A gospel which makes light of this is a defective gospel. It opens the door to legalism and false views as to repentance. Men put repentance as a human preliminary. I abhor this, and rightly; but if anyone speaks of repentance in a way not borne out by scripture, hundreds of souls, in finding him wrong, will suppose it as a question between his view and the Arminian doctrine, and take the latter to be right. It is because I reject the view such contend for, that I dread the use of the statements not borne out by scripture which I have referred to, and because I think that so speaking of repentance, as if it was itself only believing the gospel of the grace of God, is calculated to give superficiality and self-confidence to newly-converted souls, even if the conversion be real. I believe many souls have been set free from legal apprehensions of repentance and untrue bondage by such erroneous statements; but we are sanctified by the truth, and an error imbibed with it always bears its subsequent fruit.

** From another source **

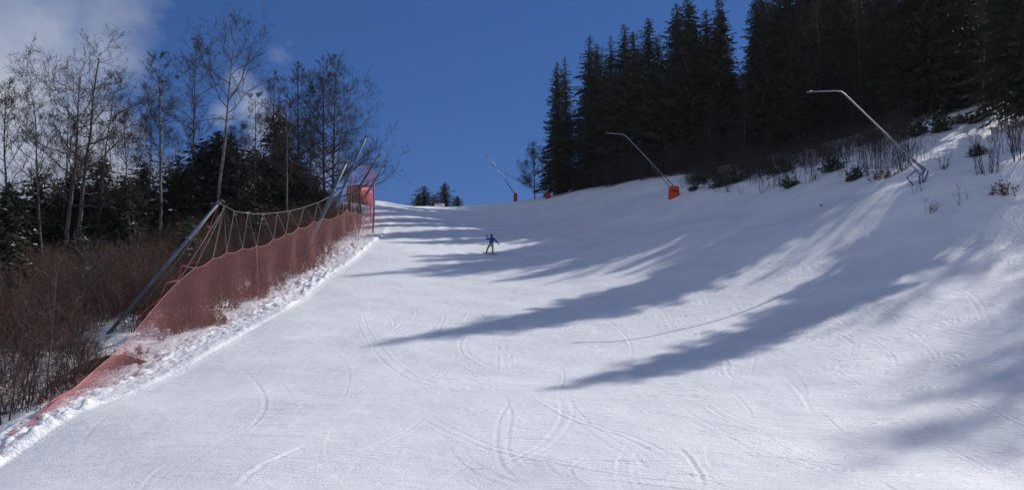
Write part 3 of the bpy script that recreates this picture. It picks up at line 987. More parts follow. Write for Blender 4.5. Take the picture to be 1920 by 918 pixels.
def shrub_mb(seed, h=2.6, stems=12, spread=.5, sub=5, r=.012, leafy=0, subsub=2):
    rn = random.Random(seed)
    C = MB()
    for s in range(stems):
        a = rn.uniform(0, 6.28); q = rn.uniform(0, spread)
        p = Vector((math.cos(a) * q, math.sin(a) * q, -.1))
        d = Vector((math.cos(a) * rn.uniform(0, .45), math.sin(a) * rn.uniform(0, .45), 1)).normalized()
        L = h * rn.uniform(.55, 1.05); n = 4
        pts = [p]
        for i in range(n):
            d = (d + Vector((rn.gauss(0, .1), rn.gauss(0, .1), .03))).normalized()
            p = p + d * (L / n); pts.append(p)
        C.tube(pts, [r * (1 - .17 * i) for i in range(n + 1)], 3, cap=False)
        for b in range(sub):
            t = rn.uniform(.25, 1); i = min(int(t * n), n - 1)
            q0 = pts[i].lerp(pts[i + 1], t * n - i)
            e = Vector((rn.gauss(0, .6), rn.gauss(0, .6), rn.uniform(.5, 1.1))).normalized()
            l2 = L * rn.uniform(.15, .38)
            q1 = q0 + e * l2 * .5; q2 = q1 + (e + Vector((rn.gauss(0, .25), rn.gauss(0, .25), .1))).normalized() * l2 * .5
            C.tube([q0, q1, q2], [r * .5, r * .4, r * .25], 3, cap=False)
            for c in range(subsub):
                e2 = Vector((rn.gauss(0, .8), rn.gauss(0, .8), rn.uniform(.2, 1))).normalized()
                C.tube([q1, q1 + e2 * l2 * .5], [r * .32, r * .2], 3, cap=False)
            if leafy:
                for c in range(leafy):
                    m_ = q0.lerp(q2, rn.random()) + Vector((rn.gauss(0, .06), rn.gauss(0, .06), rn.gauss(0, .06)))
                    u = Vector((rn.gauss(0, 1), rn.gauss(0, 1), rn.gauss(0, 1))).normalized() * rn.uniform(.03, .06)
                    w = u.orthogonal().normalized() * rn.uniform(.02, .04)
                    C.add([m_ - u, m_ + w, m_ + u, m_ - w], [(0, 1, 2, 3)], 1)
    return C


def merged(name, mats, items):
    """one mass from many placements of a few shrub shapes"""
    V = []; Fc = []; MI = []; off = 0
    cache = {}
    for mb, loc, rz, sc in items:
        if id(mb) not in cache:
            v = np.concatenate(mb.v)
            f = np.array([(list(q) + [q[-1]])[:4] if len(q) == 3 else list(q)[:4] for q in mb.f])
            cache[id(mb)] = (v, f, np.array(mb.m))
        v, f, mi = cache[id(mb)]
        c, s = math.cos(rz), math.sin(rz)
        w = np.stack([(v[:, 0] * c - v[:, 1] * s) * sc[0], (v[:, 0] * s + v[:, 1] * c) * sc[0], v[:, 2] * sc[1]], 1) + np.array(loc)
        V.append(w); Fc.append(f + off); MI.append(mi); off += len(v)
    me = bpy.data.meshes.new(name)
    fast_mesh(me, np.concatenate(V), np.concatenate(Fc), np.concatenate(MI))
    for m_ in mats: me.materials.append(m_)
    o = bpy.data.objects.new(name, me); COL.objects.link(o)
    return o


SH = [shrub_mb(200 + i, 3.0, 16, .8, 6, .014) for i in range(5)]
items = []
for k in range(430):
    d = rs.uniform(30, 80) if k < 330 else rs.uniform(70, 92)
    px = rs.uniform(-80, np.interp(d, [30, 40, 50, 62, 80, 92], [150, 300, 440, 560, 600, 640]))
    p = depth_pt(px, 459, d)
    if p.x > fence_x(d) - 1.2: continue
    if 160 < px < 330 and 33 < d < 42: continue
    if px < 230 and 30.5 < d < 34: continue
    items.append((rs.choice(SH), (p.x, d, hz(p.x, d)), rs.uniform(0, 6.28), (rs.uniform(.8, 1.3), rs.uniform(.7, 1.35))))
 
for k in range(230):
    d = rs.uniform(44, 84)
    px = rs.uniform(-80, np.interp(d, [44, 50, 62, 84], [330, 420, 530, 600]))
    p = depth_pt(px, 459, d)
    if p.x > fence_x(d) - 2.5: continue
    items.append((rs.choice(SH), (p.x, d, hz(p.x, d)), rs.uniform(0, 6.28), (rs.uniform(1.0, 1.4), rs.uniform(.9, 1.35))))
for k in range(170):
    d = rs.uniform(38, 90)
    x = fence_x(d) - rs.uniform(2.0, 6.5)
    items.append((rs.choice(SH), (x, d, hz(x, d)), rs.uniform(0, 6.28), (rs.uniform(.8, 1.3), rs.uniform(.7, 1.25))))
tag(merged("undergrowth", [M_BRUSH, M_LEAF], items), "dense reddish-brown leafless brush filling the wood behind the net", "undergrowth", kind='stuff')


def as_thing(name, mb, mats, part='branches'):
    o = mb.build(name, mats)
    return o


# low leafy dead growth just behind the net
LB = [shrub_mb(230 + i, .9, 10, .5, 5, .008, leafy=7, subsub=1) for i in range(3)]
protoLB = [as_thing("leafy_shrub", m_, [M_BRUSH, M_LEAF]) for m_ in LB]
usedLB = set()


def place_mesh(protos, used, loc, rz, sc, label, cat, group):
    i = rs.randrange(len(protos))
    o = protos[i] if i not in used else protos[i].copy()
    if i in used: COL.objects.link(o)
    used.add(i)
    o.location = loc; o.rotation_euler = (0, 0, rz); o.scale = (sc[0], sc[0], sc[1])
    for k in ('label', 'category', 'group'):
        if k in o: del o[k]
    return tag(o, label, cat, group)


def on(px, py):
    return hit(px, py)


for px, py, s, lab in ((330, 628, .7, "small tuft of dead stems on the snow right of the first mast's foot"), (300, 640, .45, "smallest dead tuft poking from the snow shelf by the first mast"), (376, 600, .8, "rusty dead bush behind the net's lower part, right of the tufts"),
                       (235, 680, .8, "brown bush on the earth bank below the snow shelf"), (265, 668, .6, "brown bush at the upper lip of the earth bank"), (210, 700, .7, "brown bush at the foot of the earth bank, beside the net's dip")):
    h = on(px, py)
    place_mesh(protoLB, usedLB, (h.x, h.y, h.z), rs.uniform(0, 6), (s, s), lab, 'shrub', 'dead bushes along the net')
for k in range(46):
    d = rs.uniform(36, 66)
    x = fence_x(d) - rs.uniform(.7, 3.2)
    place_mesh(protoLB, usedLB, (x, d, hz(x, d)), rs.uniform(0, 6), (rs.uniform(.8, 1.5), rs.uniform(.7, 1.4)), "low rusty-leaved bush seen through the red net", 'shrub', 'dead bushes along the net')

# saplings bottom left
SAP = [shrub_mb(260 + i, 5.0, st, .35, 9, .030, subsub=3) for i, st in enumerate((1, 3, 2, 4))]
protoS = [as_thing("sapling", m_, [M_TWIG, M_LEAF]) for m_ in SAP]
usedS = set()
for px, py, h_, lab in ((97, 742, 1.05, "leaning forked sapling with pale stem in the lower left brush"), (5, 790, .8, "thin bent sapling at the lower left picture edge"), (120, 640, .9, "pair of thin stems rising from the snow below the brush"),
                        (150, 650, .55, "short trio of stems on the snow shelf left of the first mast"), (62, 690, .8, "slim sapling left of the leaning forked one"), (40, 760, .7, "small sapling low in the left corner brush"),
                        (250, 560, 1.0, "sapling behind the first mast's lower half"), (395, 560, .9, "sapling seen through the net right of the first mast"), (200, 600, 1.0, "tall thin sapling left of the first mast's foot")):
    h = on(px, py) or ground_at(px, 40)
    place_mesh(protoS, usedS, (h.x, h.y, h.z - .1), rs.uniform(0, 6), (1, h_), lab, 'sapling', 'saplings in the left brush')
items = []
for k in range(46):      # low brush in the lower left corner
    px = rs.uniform(-40, 190); py = rs.uniform(655, 780)
    if py > 790 - px * .32: continue
    h = on(px, py)
    if h is None or h.x > fence_x(h.y) - .8: continue
    items.append((rs.choice(SH), (h.x, h.y, h.z), rs.uniform(0, 6), (rs.uniform(.6, .9), rs.uniform(.25, .5))))
tag(merged("low_brush", [M_BRUSH, M_LEAF], items), "low tangled dead brush around the earth bank at lower left", "brush", kind='stuff')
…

The Greek word signifies an afterthought, a change of mind on reflection; but the question is, a change of mind as to what? Not, I distinctly say, as to God, though true knowledge of God gives us, on reflection, a just judgment of self, involving, I believe, a sense of God’s claims upon us, and our responsibility, which is a different thing from knowing Him; and thus a true judgment of all our past ways. Godly sorrow is not this, but it works it. In repentance the bent of life is changed by the apprehension of God.